Define a family of subsets of $X=\Bbb R^n$ by the following.
$F \in {\cal F} \iff F$ is $\emptyset$ or $\Bbb R^n$ or a bounded closed subset of with respect to the Euclidean topology.
(1) Show that ${\cal F}$ satisfies the axioms of closed sets. (So ${\cal F}$ defines a topology.)

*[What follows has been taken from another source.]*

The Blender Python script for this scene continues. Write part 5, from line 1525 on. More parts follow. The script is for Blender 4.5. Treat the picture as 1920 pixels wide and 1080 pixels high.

I could have checked all of the axioms except the one that ${\cal F}$ is closed under finite union. We need to show that $$V:=\bigcup_{i=1}^n V_i\in {\cal F} \quad\forall V_i\in {\cal F}.$$ We can assume that $V_i \ne \emptyset$ for all $i$. If there exists $V_k$ so that $V_k=X$ then $V=X\in {\cal F}$. For otherwise, $$X-V = X-\left(\bigcup_{i=1}^n V_i\right)=\bigcap_{i=1}^n\left(X-V_i\right)$$ is open since $X-V_i$ is open for all $i$. What's left is to prove $V$ is bounded. I want to find a ball $B_r(x) \subset X$ so that $V \subset B_r(x)$. I can imagine its existence since $V_i \subset B_{r_i}(x_i)$ for some $r_i>0, x_i\in X$ but cannot find any appropriate candidate.
Let $T$ denote the topological space $(\Bbb R^n, {\cal F})$.
(2) Show that $T$ is not a Hausdorff space.
Suppose to the contrary that $T$ is a Hausdorff space. Then for all $x,y\in T$ we can find $U, V \in {\cal F}$ such that $x\in U, y\in V$ and $U \cap V =\emptyset$. I don't whether I'm on the right path but there's no contradiction comes out yet.
(3) Show that $T$ is connected.
I was completely lost at this point.
Any help would be much appreciated.
HINT: A set $A\subseteq\Bbb R^n$ is bounded if and only if there is an $r>0$ such that $A\subseteq B(\mathbf{0},r)$, where $\mathbf{0}$ is the origin. This makes it easy to show that a finite union of bounded sets is bounded.
For the other two parts, note that if $F\in\mathscr{F}$ and $F\ne\Bbb R^n$, then $F$ is compact in the usual topology on $\Bbb R^n$. (Why?) Use this observation to show that if $U$ and $V$ are non-empty open sets in this new topology on $\Bbb R^n$, then $U\cap V\ne\varnothing$; both $(2)$ and $(3)$ then follow easily.